Aer Lingus (www.aerlingus.com) operates direct flights from Dublin-Orlando, connections to Miami, Ft Lauderdale and Ft Myers. It’s advisable to hire a car, as the Everglades starts approx 200m south. Delta Airlines from Dublin or Shannon to Atlanta with connections to Fort Myers (www.delta.com and Continental Airlines (www.continental.com) from Dublin and Shannon to Newark-New York with onward Florida connections. Flights from €500 return.
Everglades National Park: don’t miss the Big Cypress Bend Board Walk at 137 Coastline Drive, Copeland near Everglades City, a 1.2 mile round wilderness stroll watching wildlife, flora and fauna, (observation platform overlooks the ‘gator hole). For contrast, Fort Lauderdale, celebrating its 100th anniversary in 2011, historic downtown Stranahan House, a former trading post and oldest building, surrounded by towering condominium blocks and super yachts, a fascinating throwback to pioneer life in Fort Lauderdale. (www.sunny.org)

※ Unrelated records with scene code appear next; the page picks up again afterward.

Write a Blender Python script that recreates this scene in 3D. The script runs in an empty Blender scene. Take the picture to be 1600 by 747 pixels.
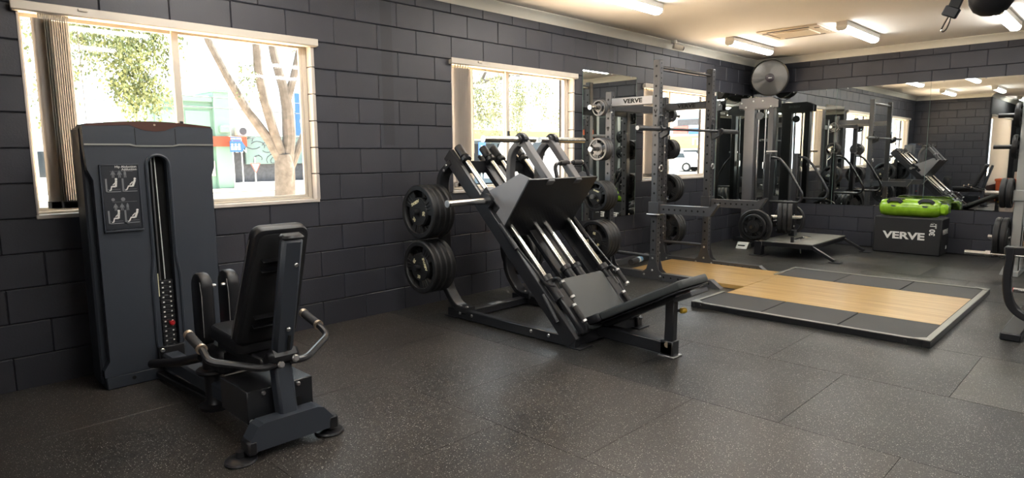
import bpy, bmesh, math, random
from mathutils import Vector, Matrix, Quaternion
random.seed(7)
SC = bpy.context.scene
COL = SC.collection
PI = math.pi

# ---------------------------------------------------------------- camera
cam_d = bpy.data.cameras.new('camera'); cam = bpy.data.objects.new('camera', cam_d); COL.objects.link(cam)
YAW, PITCH, ROLL = 0.7912, -0.1299, -0.0087
fw = Vector((math.sin(YAW)*math.cos(PITCH), math.cos(YAW)*math.cos(PITCH), math.sin(PITCH)))
rt = Vector((math.cos(YAW), -math.sin(YAW), 0)); up = rt.cross(fw)
r2 = rt*math.cos(ROLL)+up*math.sin(ROLL); u2 = -rt*math.sin(ROLL)+up*math.cos(ROLL)
M = Matrix((r2, u2, -fw)).transposed().to_4x4(); M.translation = Vector((0, -4.5466, 1.326))
cam.matrix_world = M
cam_d.sensor_width = 36; cam_d.sensor_fit = 'HORIZONTAL'; cam_d.lens = 1000.1*36/1600
cam_d.clip_start = .02; cam_d.clip_end = 300
SC.camera = cam

# ---------------------------------------------------------------- world, sun, exposure
SC.view_settings.view_transform = 'Standard'; SC.view_settings.look = 'None'
SC.view_settings.gamma = 1; SC.view_settings.use_curve_mapping = False
SC.view_settings.exposure = 1.25
SC.cycles.use_denoising = True
SC.cycles.max_bounces = 12; SC.cycles.diffuse_bounces = 6; SC.cycles.glossy_bounces = 8; SC.cycles.transparent_max_bounces = 16
SC.cycles.sample_clamp_indirect = 6
SC.cycles.caustics_reflective = False; SC.cycles.caustics_refractive = False
world = bpy.data.worlds.new('sky'); SC.world = world; world.use_nodes = True
bg = world.node_tree.nodes['Background']; bg.inputs[0].default_value = (0.86, 0.94, 1.0, 1); bg.inputs[1].default_value = 1.9
sun_d = bpy.data.lights.new('sun', 'SUN'); sun = bpy.data.objects.new('sun', sun_d); COL.objects.link(sun)
sun_d.energy = 34.0; sun_d.angle = .01; sun_d.color = (1, .9, .76)
sun.rotation_euler = Vector((-.35, -.07, -1)).to_track_quat('-Z', 'Y').to_euler()
LAMP = 16.0           # batten diffuser emission

# ---------------------------------------------------------------- materials
MATS = {}
def mat(name, col, rough=.5, metal=0., var=.12, vscale=6., bump=0., bscale=80., coat=0., emit=None, spec=.5, trans=0., rvar=.0):
    m = bpy.data.materials.new(name); m.use_nodes = True
    nt = m.node_tree; b = nt.nodes['Principled BSDF']
    b.inputs['Roughness'].default_value = rough; b.inputs['Metallic'].default_value = metal
    b.inputs['Specular IOR Level'].default_value = spec
    b.inputs['Coat Weight'].default_value = coat; b.inputs['Coat Roughness'].default_value = .15
    b.inputs['Transmission Weight'].default_value = trans
    tc = nt.nodes.new('ShaderNodeTexCoord')
    no = nt.nodes.new('ShaderNodeTexNoise'); no.inputs['Scale'].default_value = vscale; no.inputs['Detail'].default_value = 4
    nt.links.new(tc.outputs['Object'], no.inputs['Vector'])
    rp = nt.nodes.new('ShaderNodeMapRange'); rp.inputs[1].default_value = .25; rp.inputs[2].default_value = .75
    rp.inputs[3].default_value = 1-var; rp.inputs[4].default_value = 1+var
    nt.links.new(no.outputs['Fac'], rp.inputs[0])
    mx = nt.nodes.new('ShaderNodeVectorMath'); mx.operation = 'SCALE'; mx.inputs[0].default_value = col[:3]
    nt.links.new(rp.outputs[0], mx.inputs['Scale']); nt.links.new(mx.outputs[0], b.inputs['Base Color'])
    if rvar:
        rr = nt.nodes.new('ShaderNodeMapRange'); rr.inputs[1].default_value = .3; rr.inputs[2].default_value = .7
        rr.inputs[3].default_value = rough-rvar; rr.inputs[4].default_value = rough+rvar
        nt.links.new(no.outputs['Fac'], rr.inputs[0]); nt.links.new(rr.outputs[0], b.inputs['Roughness'])
    if bump:
        n2 = nt.nodes.new('ShaderNodeTexNoise'); n2.inputs['Scale'].default_value = bscale; n2.inputs['Detail'].default_value = 3
        nt.links.new(tc.outputs['Object'], n2.inputs['Vector'])
        bp = nt.nodes.new('ShaderNodeBump'); bp.inputs['Strength'].default_value = bump; bp.inputs['Distance'].default_value = .004
        nt.links.new(n2.outputs['Fac'], bp.inputs['Height']); nt.links.new(bp.outputs[0], b.inputs['Normal'])
    if emit:
        b.inputs['Emission Color'].default_value = (*emit[0], 1); b.inputs['Emission Strength'].default_value = emit[1]
    MATS[name] = m
    return m

mat('black_coat', (.011, .011, .013), .36, var=.15, bump=.05, bscale=300)
mat('black_satin', (.016, .0165, .019), .3, var=.1)
mat('black_gloss', (.02, .021, .024), .18, var=.05)
mat('black_matte', (.014, .014, .015), .6, var=.2)
mat('tower_grey', (.040, .047, .060), .42, var=.06, vscale=2, bump=.04, bscale=400)
mat('placard_grey', (.026, .029, .036), .35, var=.05)
mat('stripe', (.32, .33, .3), .35, metal=.5)
mat('reflection_brown', (.10, .045, .035), .3, metal=.3)  # brown of the reflection painted on the weight tower head
mat('vinyl', (.012, .012, .014), .42, var=.15, bump=.12, bscale=220)
mat('vinyl_grey', (.045, .05, .05), .48, var=.08, vscale=3, bump=.1, bscale=260)
mat('stitch', (.25, .25, .25), .7)
mat('chrome', (.62, .61, .58), .17, metal=1, var=.04)
mat('steel', (.5, .5, .5), .28, metal=1, var=.06)
mat('brass_end', (.62, .5, .38), .3, metal=.8)
mat('grip', (.028, .026, .026), .7, var=.2, bump=.2, bscale=500)
mat('gusset_grey', (.24, .24, .25), .4, metal=.2, var=.06)
mat('frame_grey', (.11, .11, .115), .4, metal=.2, var=.06)
mat('rack_grey', (.07, .071, .076), .38, metal=.25, var=.08, bump=.03, bscale=300)
mat('rack_light', (.30, .30, .31), .42, metal=.2, var=.06)
mat('hole_black', (.002, .002, .002), .9)
mat('plate_rubber', (.012, .012, .0125), .5, var=.2, bump=.12, bscale=240)
mat('plate_grey', (.10, .10, .102), .4, metal=.3, var=.12)
mat('white_print', (.75, .75, .72), .6, var=.03)
mat('cream_print', (.75, .70, .45), .6, var=.03)
mat('grey_print', (.20, .21, .22), .6, var=.03)
mat('red_knob', (.42, .015, .02), .3)
mat('yellow_knob', (.7, .42, .03), .4)
mat('cream_metal', (.60, .55, .47), .45, var=.05)
mat('reveal_cream', (.55, .50, .45), .6, var=.08)
mat('blind_fabric', (.50, .48, .46), .85, var=.05, bump=.2, bscale=300)
mat('ceiling_paint', (.87, .83, .77), .85, var=.03, vscale=1.2)
mat('cornice_paint', (.68, .65, .56), .6, var=.03)
mat('plain_wall', (.022, .023, .026), .6, var=.2, vscale=1.5)
mat('mortar', (.016, .0165, .02), .8, var=.2)
mat('mirror', (.80, .83, .81), .006, metal=1, var=.02, vscale=1)
mat('mirror_edge', (.25, .36, .33), .2)
mat('lamp_body', (.72, .68, .6), .5, var=.02)
mat('diffuser', (.9, .9, .9), .4, var=.01, emit=((1, .985, .95), LAMP))
mat('ac_white', (.66, .56, .42), .5, var=.03)
mat('dark_slot', (.02, .02, .02), .8)
mat('bag_green', (.26, .50, .02), .25, var=.25, vscale=14, coat=.5)
mat('bag_black', (.01, .01, .01), .6)
mat('box_foam', (.012, .012, .013), .55, var=.1, bump=.1, bscale=200)
mat('white_metal', (.50, .52, .50), .35, metal=.2, var=.04)
mat('orange_paint', (.62, .11, .03), .5, var=.05)
mat('denim', (.05, .1, .22), .8, var=.2)
mat('cardboard', (.5, .46, .4), .8)
mat('rubber_mat', (.022, .0225, .023), .55, var=.12, bump=.15, bscale=300)
mat('alu_frame', (.30, .30, .27), .4, metal=.7, var=.1)
mat('foam_roll', (.03, .03, .032), .7)
mat('blue_print', (.15, .35, .6), .6)
mat('fan_steel', (.2, .19, .175), .3, metal=1, var=.15, vscale=3)
mat('fan_dark', (.02, .012, .02), .4)
# outdoors
mat('concrete_out', (.76, .59, .44), .9, var=.08, vscale=.6)
mat('asphalt', (.10, .095, .09), .9, var=.1, vscale=.8)
mat('verge', (.34, .32, .28), .9, var=.1)
mat('green_wall', (.22, .34, .265), .7, var=.04, vscale=.5)
mat('pale_wall', (.50, .52, .52), .8, var=.04, vscale=.5)
mat('grey_brick', (.08, .08, .09), .85, var=.25, vscale=8)
mat('orange_sign', (.32, .07, .03), .6)
mat('mural', (.18, .25, .235), .7, var=.3, vscale=1.2)
mat('sign_blue', (.04, .13, .36), .4)
mat('yellow_sign', (.50, .38, .13), .5)
mat('sky_blue_wall', (.28, .37, .44), .7)
mat('red_sign', (.62, .12, .1), .5)
mat('bark', (.085, .08, .076), .9, var=.4, vscale=9, bump=.8, bscale=18)
mat('leaf', (.11, .145, .06), .6, var=.4, vscale=3)
mat('leaf_grey', (.13, .16, .09), .6, var=.4, vscale=3)
mat('car_white', (.72, .72, .72), .25, coat=.6, var=.02)
mat('car_silver', (.45, .47, .5), .25, metal=.6, var=.02)
mat('car_glass', (.03, .04, .05), .08)
mat('tyre', (.02, .02, .02), .8)
mat('steel_post', (.55, .56, .56), .5, metal=.3)

def g(name): return MATS[name]

def glass_mat():
    m = bpy.data.materials.new('window_glass'); m.use_nodes = True; nt = m.node_tree
    for n in list(nt.nodes): nt.nodes.remove(n)
    o = nt.nodes.new('ShaderNodeOutputMaterial'); t = nt.nodes.new('ShaderNodeBsdfTransparent'); gl = nt.nodes.new('ShaderNodeBsdfGlossy')
    t.inputs[0].default_value = (.93, .95, .95, 1); gl.inputs['Roughness'].default_value = .03
    no = nt.nodes.new('ShaderNodeTexNoise'); no.inputs['Scale'].default_value = 2
    fr = nt.nodes.new('ShaderNodeMapRange'); fr.inputs[3].default_value = .012; fr.inputs[4].default_value = .03
    nt.links.new(no.outputs['Fac'], fr.inputs[0])
    mx = nt.nodes.new('ShaderNodeMixShader'); nt.links.new(fr.outputs[0], mx.inputs[0])
    nt.links.new(t.outputs[0], mx.inputs[1]); nt.links.new(gl.outputs[0], mx.inputs[2]); nt.links.new(mx.outputs[0], o.inputs[0])
    MATS['window_glass'] = m
glass_mat()

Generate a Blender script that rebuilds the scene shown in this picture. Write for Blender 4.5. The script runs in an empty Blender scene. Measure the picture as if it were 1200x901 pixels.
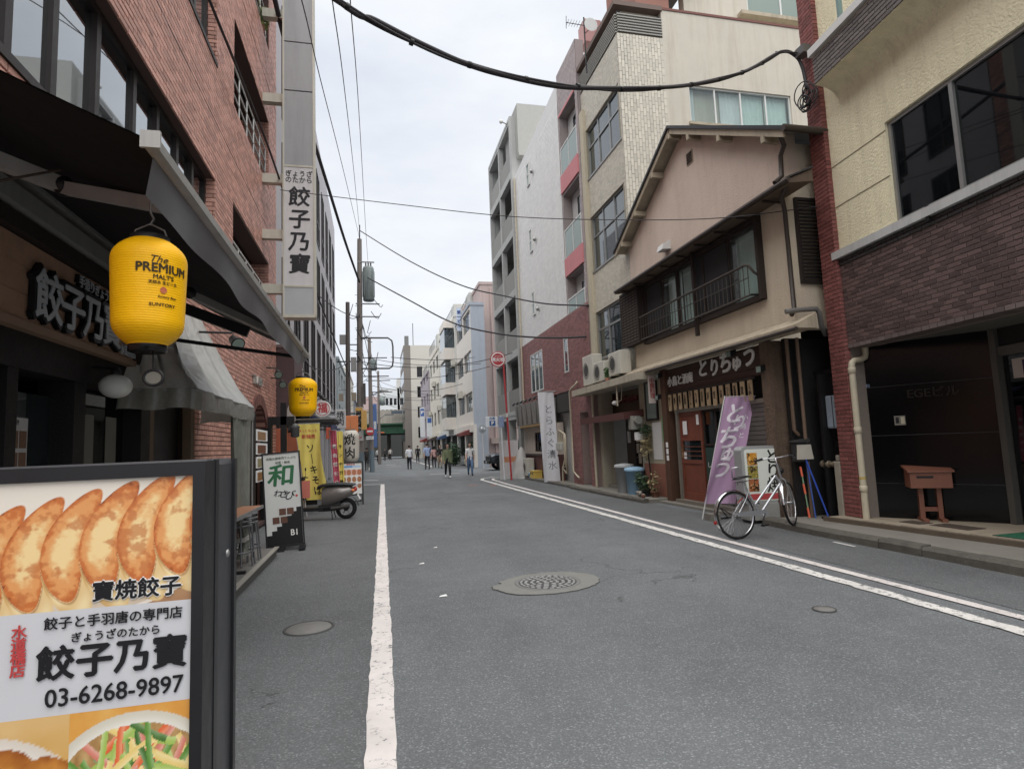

Fort Lauderdale’s Sawgrass Mills Mall, Florida’s largest retail factory outlet centre, takes over an hour to walk through and that’s without going into any shops. The ’shop till you drop’ hordes come with empty cases and fill them with designer and sports brand bargains.!
Irish passport holders do not need a visa but must fill in a waiver online (to avoid hold ups on the other side). Apply at www.esta.cbp.dhs.gov/esta. It costs $14 so have your credit card details ready. By now travellers to the US are well used to multiple security checks and long queues. Ft Lauderdale airport is easier if you are hiring a car.